Tuesday, December 19, 2006

a whiskery face

Nyima and Milo - especially the Liddaboy - are eager to earn their cowboy hats. Some weeks ago, while on our morning walk in the back meadow, we came across 2 large cows (one with impressive horns), a calf and a small bull, who had transgressed the fence. Joyfully, my pair raced up barking and chasing and manouvered the cows across that field, and then the next one, to a small gate bedecked with prayer flags, in the far corner. All of us were somewhat astonished by this turn of events, but, not wanting to miss an opportunity, I crawled under the fence and opened the gate from the other side. Naturally the cows backed away, towards Milo. He held his ground (despite those big horns on a large, reluctant cow), so there they were, nowhere to go except forward. He helped me move them through, as Nyima barked and ran up and down as back-up; i was very proud.
Well, the other day we encountered horses. On our morning run, beyond the gate, Gypsy and I both still in the truck, I spied a pick-up ahead, coming our way, so I pulled over next to the small dam. Then I heard Nyima, out of sight, barking with her "there is a big animal here", voice (different from her javalina or rabbit bark). I started calling, as Letha Cline - our friend from Young who owns the cows and horses we encounter - crawled along in her pick-up, bales of alfalfa in the back. Quite unexpectedly, she had found the horses way past our gate and, fortunately, she had their feed , so they were plodding happily behind.
Milo saw his chance to prove to Letha what a hero he is (Letha has taken a shine to the Liddaboy), and decided to help, herding them along, snapping at their heels, but keeping a safe distance. I called in my most authoritative voice, to which Nyima responded and jumped in the truck, but Milo had a more important job to accomplish. So the procession continued the 1/2 mile to the gate - 4 horses trotting, Milo in the middle of the road, barking, Letha in her pick-up, and the girls and I (Nyima beside herself with excitement that she couldn't be part of the fun) at the rear. Milo and the horses passed through our opened gate, at which point Letha and I stopped; enough was enough! I called even more ferociously, and this time, a proud Liddaboy turned back to our truck.

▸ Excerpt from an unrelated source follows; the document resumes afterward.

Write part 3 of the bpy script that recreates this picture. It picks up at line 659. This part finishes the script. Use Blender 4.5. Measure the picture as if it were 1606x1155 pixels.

He is a joyful, not-so-little, dog. He paddles rather than walks, but always with an electric charge of happiness in his step; it makes me laugh to watch him paddle on his long legs towards me. His full formal name is actually Miles (Edward) O'Brien, a moniker rarely used (in honour not of the cable TV reporter, but Chief of Operations, Deep Space Nine). He has a couple of odd quirky habits, however. He is peculiar about breakfast - often stepping back as if I were offering him a repugnant dish, and sitting at a distance, only eating 5 minutes later.
And he hates to get in the car.
I have never known a dog to be so consistently reluctant - fearful - of getting in a vehicle. Nyima was like that at first, I am sure due to some bitter experience, but she quickly learned that cars are fun - open windows, travel, new sights and smells - and now is as eager as Gypsy for the gate to open so they can leap inside.
Not our Milo. He dances with them at the outset, but when the gate is opened he runs away. Every day the same. I call, plead, offer treats, we side-step back and forth around the broad oak trunk next to the gate. I point out to him the girls are in the car, we are going for a walk, but even, after 10 months of rides that only have pleasant outcomes, he somehow associates getting in the car with something bad.
It's no easier when the walk is finished. There we go round and round the car, or sometimes he sits underneath and won't come out, even gently snapping at me. Of course, eventually, somehow I win and cuddle him, lift him in, and tell him what a good boy he is. But nothing has yet changed his mind about that moment of choice to get inside of his own free will.
He has decided to shift his place in the pack - a move not supported by me; Nyima, however, is such a precious, gracious being she doesn't really care, as long as no-one is hurt or upset. Milo has been working at winning Gypsy over - not to challenge her, I think (that would be most unacceptable, all around), but because he knows she is the top dog. This morning I was so happy to watch Gypsy and he have a rough and tumble chasing game, she most vocal. Of course Nyima, always ready for play - joined in, but I have never seen Gypsy so directly interact with Miles.
My family - what can I say! They are an important part of my life, teach me, liven me up, ground me, make me laugh. Without Gypsy I would never have survived those early months here on my own, so to her i owe an immeasurable amount. Perhaps I wish I had trained them better, so they would always listen to me, not just at their own discretion. Then, without a doubt, Milo would earn his cowboy hat. As it is, well, I am not so sure. Not that it really matters to him or me, chasing cows and horses is fun, but better still is sitting on the couch leaning close, his whiskery face being stroked, his eyes growing heavy, until final collapse into a not-so-big ball of contentment.